The social media challenge in Singapore

Excerpted from Marwaan Macan-Marker, who cites analysis saying new technologies aided the opposition in the last election:

“Weeks after a watershed general election in Singapore, the influential role played by social media to dramatically transform political debate in this affluent city- state continues to reverberate through cyberspace.

“Social Media in Singapore Politics: It’s Serious Business Folks!” was the headline of an analysis that appeared this week on theonlinecitizen, a popular website featuring commentary challenging the official narrative of the southeast Asian country’s ruling Peoples’ Action Party (PAP) and the mainstream media – all of which are pro-government mouthpieces.

Views that appeared on Facebook.com and Twitter.com plus critical commentary on the Internet “sparked a new way of thinking for Singapore, especially in the political arena,” read the article, one of many assessments following the May 7 poll. “The Internet became a platform for Singaporeans to not only vent their frustrations at the PAP, but also to share political opinion and connect with other like- minded individuals.”

It echoed views expressed in a blog by Catherine Lim, the country’s most renowned female novelist, who included the Internet and social media among the “confluences of forces” behind the “people’s anger [that] broke out in [the 2011 general election] and not earlier.”

“The rise of a younger, more articulate electorate, the power of the Internet and the social media… allowed free discussion on usually censored topics,” wrote Lim of a country that has been under the authoritarian grip of the PAP since it gained self-rule from British colonisation in 1959.

The views on cyberspace challenging the one-party state were rare till now, note analysts, given the climate of fear that had plagued the country.
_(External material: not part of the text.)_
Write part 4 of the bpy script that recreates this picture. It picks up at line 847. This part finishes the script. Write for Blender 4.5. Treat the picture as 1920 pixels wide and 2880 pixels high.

The PAP, from the days of Singapore’s founding father Lee Kwan Yew, was notorious for suing and jailing its critics as it proceeded to transform a malaria-infested backwater port town into a glittering city with a developed country’s standard of living.

“This election was a landmark because it marks the country’s transition out of fear,” said James Gomez, executive director of Singaporeans for Democracy, a local think tank. “Young people, in particular, those who voted for the first time, have become politically socialised through the social media and are very much part of this transition.”